— start Given information —

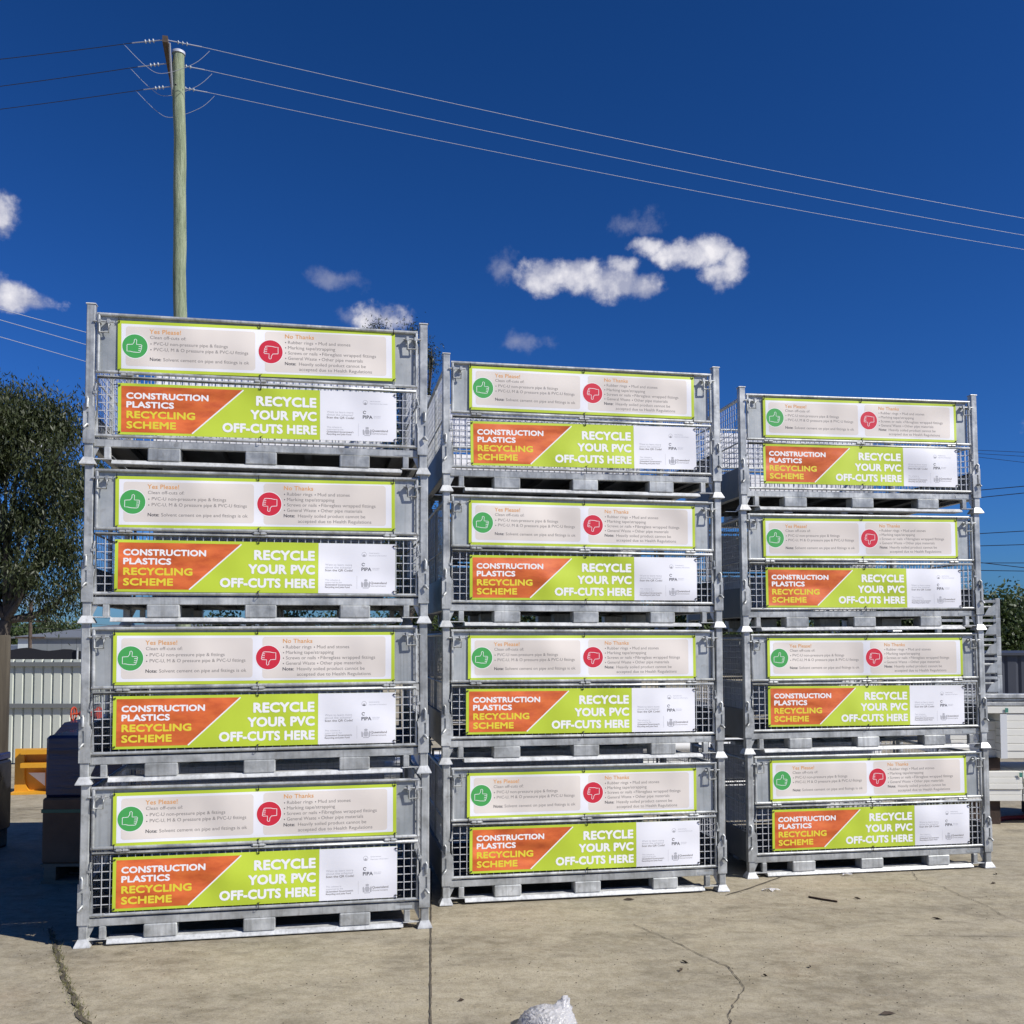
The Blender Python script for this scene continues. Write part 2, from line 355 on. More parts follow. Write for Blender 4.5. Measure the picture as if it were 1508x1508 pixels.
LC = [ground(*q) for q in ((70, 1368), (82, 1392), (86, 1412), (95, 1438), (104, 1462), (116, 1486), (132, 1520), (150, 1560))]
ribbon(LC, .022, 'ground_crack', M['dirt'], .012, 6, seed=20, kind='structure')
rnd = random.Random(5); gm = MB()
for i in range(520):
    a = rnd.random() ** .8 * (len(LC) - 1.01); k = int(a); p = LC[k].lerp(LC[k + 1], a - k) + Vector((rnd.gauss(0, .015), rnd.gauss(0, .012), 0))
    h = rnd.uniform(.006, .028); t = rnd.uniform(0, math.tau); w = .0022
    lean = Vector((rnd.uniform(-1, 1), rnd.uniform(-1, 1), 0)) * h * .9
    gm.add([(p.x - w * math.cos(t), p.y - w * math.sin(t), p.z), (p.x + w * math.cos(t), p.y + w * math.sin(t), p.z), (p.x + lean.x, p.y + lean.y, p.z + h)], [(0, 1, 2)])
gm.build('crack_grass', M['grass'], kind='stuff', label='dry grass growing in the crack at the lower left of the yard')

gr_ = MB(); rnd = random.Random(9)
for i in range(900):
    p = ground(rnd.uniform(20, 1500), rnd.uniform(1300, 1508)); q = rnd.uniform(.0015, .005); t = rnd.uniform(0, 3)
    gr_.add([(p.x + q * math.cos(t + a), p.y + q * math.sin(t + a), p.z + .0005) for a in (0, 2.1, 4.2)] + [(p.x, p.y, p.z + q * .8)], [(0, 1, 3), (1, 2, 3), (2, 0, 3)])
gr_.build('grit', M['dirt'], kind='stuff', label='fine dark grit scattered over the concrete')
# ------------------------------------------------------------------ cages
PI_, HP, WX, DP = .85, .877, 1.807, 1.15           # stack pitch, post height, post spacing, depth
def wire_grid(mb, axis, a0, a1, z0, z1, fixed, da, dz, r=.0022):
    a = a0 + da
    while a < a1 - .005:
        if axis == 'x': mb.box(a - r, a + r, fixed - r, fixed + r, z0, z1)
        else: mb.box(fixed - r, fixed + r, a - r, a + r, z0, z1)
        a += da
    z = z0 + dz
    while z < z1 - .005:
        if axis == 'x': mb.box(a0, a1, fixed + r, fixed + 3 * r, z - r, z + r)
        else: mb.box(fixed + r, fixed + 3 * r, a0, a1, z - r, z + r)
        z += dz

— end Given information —

Reproduce the whole listing above word for word, but not its pictures.

▶ **Full response**
The Blender Python script for this scene continues. Write part 2, from line 355 on. More parts follow. Write for Blender 4.5. Measure the picture as if it were 1508x1508 pixels.
LC = [ground(*q) for q in ((70, 1368), (82, 1392), (86, 1412), (95, 1438), (104, 1462), (116, 1486), (132, 1520), (150, 1560))]
ribbon(LC, .022, 'ground_crack', M['dirt'], .012, 6, seed=20, kind='structure')
rnd = random.Random(5); gm = MB()
for i in range(520):
    a = rnd.random() ** .8 * (len(LC) - 1.01); k = int(a); p = LC[k].lerp(LC[k + 1], a - k) + Vector((rnd.gauss(0, .015), rnd.gauss(0, .012), 0))
    h = rnd.uniform(.006, .028); t = rnd.uniform(0, math.tau); w = .0022
    lean = Vector((rnd.uniform(-1, 1), rnd.uniform(-1, 1), 0)) * h * .9
    gm.add([(p.x - w * math.cos(t), p.y - w * math.sin(t), p.z), (p.x + w * math.cos(t), p.y + w * math.sin(t), p.z), (p.x + lean.x, p.y + lean.y, p.z + h)], [(0, 1, 2)])
gm.build('crack_grass', M['grass'], kind='stuff', label='dry grass growing in the crack at the lower left of the yard')

gr_ = MB(); rnd = random.Random(9)
for i in range(900):
    p = ground(rnd.uniform(20, 1500), rnd.uniform(1300, 1508)); q = rnd.uniform(.0015, .005); t = rnd.uniform(0, 3)
    gr_.add([(p.x + q * math.cos(t + a), p.y + q * math.sin(t + a), p.z + .0005) for a in (0, 2.1, 4.2)] + [(p.x, p.y, p.z + q * .8)], [(0, 1, 3), (1, 2, 3), (2, 0, 3)])
gr_.build('grit', M['dirt'], kind='stuff', label='fine dark grit scattered over the concrete')
# ------------------------------------------------------------------ cages
PI_, HP, WX, DP = .85, .877, 1.807, 1.15           # stack pitch, post height, post spacing, depth
def wire_grid(mb, axis, a0, a1, z0, z1, fixed, da, dz, r=.0022):
    a = a0 + da
    while a < a1 - .005:
        if axis == 'x': mb.box(a - r, a + r, fixed - r, fixed + r, z0, z1)
        else: mb.box(fixed - r, fixed + r, a - r, a + r, z0, z1)
        a += da
    z = z0 + dz
    while z < z1 - .005:
        if axis == 'x': mb.box(a0, a1, fixed + r, fixed + 3 * r, z - r, z + r)
        else: mb.box(fixed + r, fixed + 3 * r, a0, a1, z - r, z + r)
        z += dz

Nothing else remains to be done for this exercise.